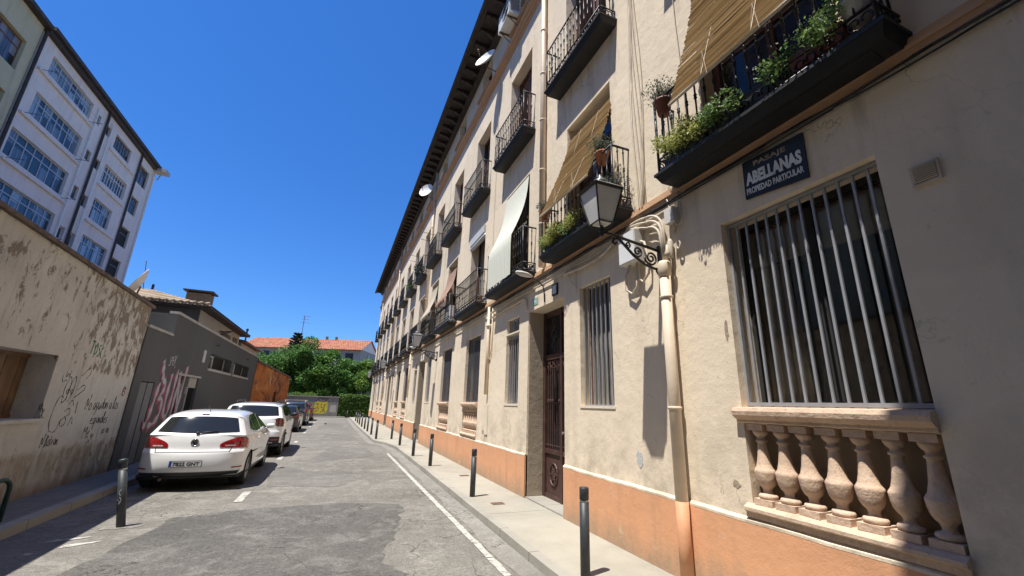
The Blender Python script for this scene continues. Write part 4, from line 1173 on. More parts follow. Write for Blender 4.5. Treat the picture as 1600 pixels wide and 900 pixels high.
# drying poles
for i, (y, z) in enumerate(((17.6, 9.15), (20.8, 9.1))):
    g = MB(); g.tube([(3.2, y, z), (2.45, y - .05, z + .02)], .012, 6); g.tube([(3.2, y + .9, z), (2.75, y + .85, z + .02)], .012, 6); g.tube([(3.2, y - .1, z), (3.2, y + 1.0, z)], .012, 6)
    tag(build(g, 'drying_pole', 'metal_rust'), ('nearer' if i == 0 else 'farther') + ' metal drying rack sticking out from a second floor balcony', 'drying rack', 'drying racks on the upper balconies')
# bicycle-like clutter kept simple: white air unit standing on a balcony
g = MB(); g.box(3.28, 3.5, 13.75, 14.4, 4.47, 5.05); tag(build(g, 'balcony_cabinet', 'white_plastic'), 'white metal unit standing on the fifth balcony behind its bars', 'cabinet')

# ---- potted plants
def leaves(mb, c, rad, n, size, rnd, squash=(1, 1, 1), shell=.0, up=.3):
    for _ in range(n):
        while True:
            d = Vector((rnd.uniform(-1, 1), rnd.uniform(-1, 1), rnd.uniform(-1, 1)))
            if shell < d.length < 1: break
        p = Vector(c) + Vector((d.x * rad * squash[0], d.y * rad * squash[1], d.z * rad * squash[2]))
        n_ = Vector((rnd.gauss(0, 1), rnd.gauss(0, 1), rnd.gauss(0, 1) + up)).normalized()
        a = n_.orthogonal().normalized(); a.rotate(Matrix.Rotation(rnd.uniform(0, 6.28), 3, n_)); b = n_.cross(a)
        s_ = size * rnd.uniform(.6, 1.3)
        mb.add([p - a * s_, p + b * s_ * .5 + n_ * s_ * .15, p + a * s_, p - b * s_ * .5 + n_ * s_ * .15], [(0, 1, 2, 3)])
def flower_box(y0, y1, z, label, kinds, mat='planter', x=3.25):
    t = thing('flower_box', (x, (y0 + y1) / 2, z), label, 'plant')
    g = MB(); g.add([(x - .055, y0, z), (x + .055, y0, z), (x + .055, y1, z), (x - .055, y1, z), (x - .075, y0 - .01, z + .14), (x + .075, y0 - .01, z + .14), (x + .075, y1 + .01, z + .14), (x - .075, y1 + .01, z + .14)],
                      [(0, 3, 2, 1), (0, 1, 5, 4), (1, 2, 6, 5), (2, 3, 7, 6), (3, 0, 4, 7)])
    g.add([(x - .065, y0, z + .12), (x + .065, y0, z + .12), (x + .065, y1, z + .12), (x - .065, y1, z + .12)], [(0, 1, 2, 3)])
    build(g, 'planter', mat, t)
    g = MB(); rnd = random.Random(int(y0 * 100)); m = len(kinds)
    for k, (cy, mi, dens) in enumerate(kinds):
        yy = y0 + (y1 - y0) * cy
        g.cur = mi
        for _ in range(5):
            cc = (x + rnd.uniform(-.17, .0), yy + rnd.uniform(-.08, .08), z + (.15 if mi == 0 else .10) + rnd.uniform(0, .17 if mi == 0 else .12))
            leaves(g, cc, .11, int((110 if mi == 0 else 62) * dens), .019, rnd)
            g.tube([(x, yy, z + .1), cc], .003, 3)
        g.cur = 2
        leaves(g, (x - .11, yy, z + (.26 if mi == 0 else .20)), .14, int((34 if mi else 8) * dens), .014, rnd, shell=.5)
    build(g, 'foliage', ['leaf_yellow', 'leaf_fresh', 'petal_white', 'leaf_mid'], t)
    return t
flower_box(2.72, 3.30, 4.47, 'flower box with yellow green foliage at the left end of the nearest balcony', [(.1, 0, 1), (.3, 0, 1), (.5, 0, 1.1), (.7, 0, 1.1), (.9, 0, 1)], x=3.29)
flower_box(2.30, 2.66, 4.50, 'planter of small white flowers next to the yellow green foliage', [(.2, 1, 1), (.5, 1, 1.1), (.8, 1, 1)], x=3.29)
flower_box(1.86, 2.22, 4.52, 'planter of white flowers near the middle of the nearest balcony', [(.25, 1, .8)], x=3.29)
flower_box(1.38, 1.78, 4.54, 'dark red planter with bright green leaves on the nearest balcony', [(.15, 1, .9), (.45, 1, .8), (.9, 3, .4)], 'planter_red', x=3.29)
flower_box(5.75, 6.42, 4.47, 'flower box with yellow green foliage on the balcony behind the lantern', [(.12, 0, 1), (.3, 0, 1.1), (.5, 0, 1.1), (.7, 0, 1), (.9, 1, 1)], x=3.29)
flower_box(5.20, 5.66, 4.47, 'planter with trailing white flowers behind the near lantern', [(.2, 0, .9), (.5, 0, 1), (.8, 1, .8)], x=3.29)
def rosemary(x, y, z, label, r=.16, h=.22, mat='leaf_rosemary', pot='terracotta'):
    t = thing('potted_plant', (x, y, z), label, 'plant')
    g = MB(); g.smooth = True; g.lathe((x, y, z), [(.07, 0), (.10, .17), (.108, .17), (.108, .195), (.092, .195), (.088, .17), (0, .17)], 14); build(g, 'pot', pot, t)
    g = MB(); rnd = random.Random(int(y * 77 + z))
    for _ in range(70):
        a = rnd.uniform(0, 6.28); l = rnd.uniform(.4, 1) ; lean = rnd.uniform(0, 1)
        tip = Vector((x + math.cos(a) * r * lean, y + math.sin(a) * r * lean, z + .18 + h * l))
        b0 = Vector((x + math.cos(a) * .04 * lean, y + math.sin(a) * .04 * lean, z + .16))
        g.tube([b0, tip], .002, 3)
        for k in range(16):
            p = b0.lerp(tip, .25 + .75 * k / 15); d = Vector((rnd.gauss(0, 1), rnd.gauss(0, 1), rnd.gauss(.6, 1))).normalized() * .026
            s_ = d.cross(Vector((0, 0, 1))).normalized() * .006
            g.add([p - s_, p + s_, p + d], [(0, 1, 2)])
    leaves(g, (x - .03, y, z + .20 + h * .45), max(r, h) * .9, 420, .016, rnd, (1, 1, .75), 0, 1.5)
    build(g, 'foliage', mat, t)
    return t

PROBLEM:
From the data above, write out everything exactly except the pictures.

EXERCISE SOLUTION:
The Blender Python script for this scene continues. Write part 4, from line 1173 on. More parts follow. Write for Blender 4.5. Treat the picture as 1600 pixels wide and 900 pixels high.
# drying poles
for i, (y, z) in enumerate(((17.6, 9.15), (20.8, 9.1))):
    g = MB(); g.tube([(3.2, y, z), (2.45, y - .05, z + .02)], .012, 6); g.tube([(3.2, y + .9, z), (2.75, y + .85, z + .02)], .012, 6); g.tube([(3.2, y - .1, z), (3.2, y + 1.0, z)], .012, 6)
    tag(build(g, 'drying_pole', 'metal_rust'), ('nearer' if i == 0 else 'farther') + ' metal drying rack sticking out from a second floor balcony', 'drying rack', 'drying racks on the upper balconies')
# bicycle-like clutter kept simple: white air unit standing on a balcony
g = MB(); g.box(3.28, 3.5, 13.75, 14.4, 4.47, 5.05); tag(build(g, 'balcony_cabinet', 'white_plastic'), 'white metal unit standing on the fifth balcony behind its bars', 'cabinet')

# ---- potted plants
def leaves(mb, c, rad, n, size, rnd, squash=(1, 1, 1), shell=.0, up=.3):
    for _ in range(n):
        while True:
            d = Vector((rnd.uniform(-1, 1), rnd.uniform(-1, 1), rnd.uniform(-1, 1)))
            if shell < d.length < 1: break
        p = Vector(c) + Vector((d.x * rad * squash[0], d.y * rad * squash[1], d.z * rad * squash[2]))
        n_ = Vector((rnd.gauss(0, 1), rnd.gauss(0, 1), rnd.gauss(0, 1) + up)).normalized()
        a = n_.orthogonal().normalized(); a.rotate(Matrix.Rotation(rnd.uniform(0, 6.28), 3, n_)); b = n_.cross(a)
        s_ = size * rnd.uniform(.6, 1.3)
        mb.add([p - a * s_, p + b * s_ * .5 + n_ * s_ * .15, p + a * s_, p - b * s_ * .5 + n_ * s_ * .15], [(0, 1, 2, 3)])
def flower_box(y0, y1, z, label, kinds, mat='planter', x=3.25):
    t = thing('flower_box', (x, (y0 + y1) / 2, z), label, 'plant')
    g = MB(); g.add([(x - .055, y0, z), (x + .055, y0, z), (x + .055, y1, z), (x - .055, y1, z), (x - .075, y0 - .01, z + .14), (x + .075, y0 - .01, z + .14), (x + .075, y1 + .01, z + .14), (x - .075, y1 + .01, z + .14)],
                      [(0, 3, 2, 1), (0, 1, 5, 4), (1, 2, 6, 5), (2, 3, 7, 6), (3, 0, 4, 7)])
    g.add([(x - .065, y0, z + .12), (x + .065, y0, z + .12), (x + .065, y1, z + .12), (x - .065, y1, z + .12)], [(0, 1, 2, 3)])
    build(g, 'planter', mat, t)
    g = MB(); rnd = random.Random(int(y0 * 100)); m = len(kinds)
    for k, (cy, mi, dens) in enumerate(kinds):
        yy = y0 + (y1 - y0) * cy
        g.cur = mi
        for _ in range(5):
            cc = (x + rnd.uniform(-.17, .0), yy + rnd.uniform(-.08, .08), z + (.15 if mi == 0 else .10) + rnd.uniform(0, .17 if mi == 0 else .12))
            leaves(g, cc, .11, int((110 if mi == 0 else 62) * dens), .019, rnd)
            g.tube([(x, yy, z + .1), cc], .003, 3)
        g.cur = 2
        leaves(g, (x - .11, yy, z + (.26 if mi == 0 else .20)), .14, int((34 if mi else 8) * dens), .014, rnd, shell=.5)
    build(g, 'foliage', ['leaf_yellow', 'leaf_fresh', 'petal_white', 'leaf_mid'], t)
    return t
flower_box(2.72, 3.30, 4.47, 'flower box with yellow green foliage at the left end of the nearest balcony', [(.1, 0, 1), (.3, 0, 1), (.5, 0, 1.1), (.7, 0, 1.1), (.9, 0, 1)], x=3.29)
flower_box(2.30, 2.66, 4.50, 'planter of small white flowers next to the yellow green foliage', [(.2, 1, 1), (.5, 1, 1.1), (.8, 1, 1)], x=3.29)
flower_box(1.86, 2.22, 4.52, 'planter of white flowers near the middle of the nearest balcony', [(.25, 1, .8)], x=3.29)
flower_box(1.38, 1.78, 4.54, 'dark red planter with bright green leaves on the nearest balcony', [(.15, 1, .9), (.45, 1, .8), (.9, 3, .4)], 'planter_red', x=3.29)
flower_box(5.75, 6.42, 4.47, 'flower box with yellow green foliage on the balcony behind the lantern', [(.12, 0, 1), (.3, 0, 1.1), (.5, 0, 1.1), (.7, 0, 1), (.9, 1, 1)], x=3.29)
flower_box(5.20, 5.66, 4.47, 'planter with trailing white flowers behind the near lantern', [(.2, 0, .9), (.5, 0, 1), (.8, 1, .8)], x=3.29)
def rosemary(x, y, z, label, r=.16, h=.22, mat='leaf_rosemary', pot='terracotta'):
    t = thing('potted_plant', (x, y, z), label, 'plant')
    g = MB(); g.smooth = True; g.lathe((x, y, z), [(.07, 0), (.10, .17), (.108, .17), (.108, .195), (.092, .195), (.088, .17), (0, .17)], 14); build(g, 'pot', pot, t)
    g = MB(); rnd = random.Random(int(y * 77 + z))
    for _ in range(70):
        a = rnd.uniform(0, 6.28); l = rnd.uniform(.4, 1) ; lean = rnd.uniform(0, 1)
        tip = Vector((x + math.cos(a) * r * lean, y + math.sin(a) * r * lean, z + .18 + h * l))
        b0 = Vector((x + math.cos(a) * .04 * lean, y + math.sin(a) * .04 * lean, z + .16))
        g.tube([b0, tip], .002, 3)
        for k in range(16):
            p = b0.lerp(tip, .25 + .75 * k / 15); d = Vector((rnd.gauss(0, 1), rnd.gauss(0, 1), rnd.gauss(.6, 1))).normalized() * .026
            s_ = d.cross(Vector((0, 0, 1))).normalized() * .006
            g.add([p - s_, p + s_, p + d], [(0, 1, 2)])
    leaves(g, (x - .03, y, z + .20 + h * .45), max(r, h) * .9, 420, .016, rnd, (1, 1, .75), 0, 1.5)
    build(g, 'foliage', mat, t)
    return t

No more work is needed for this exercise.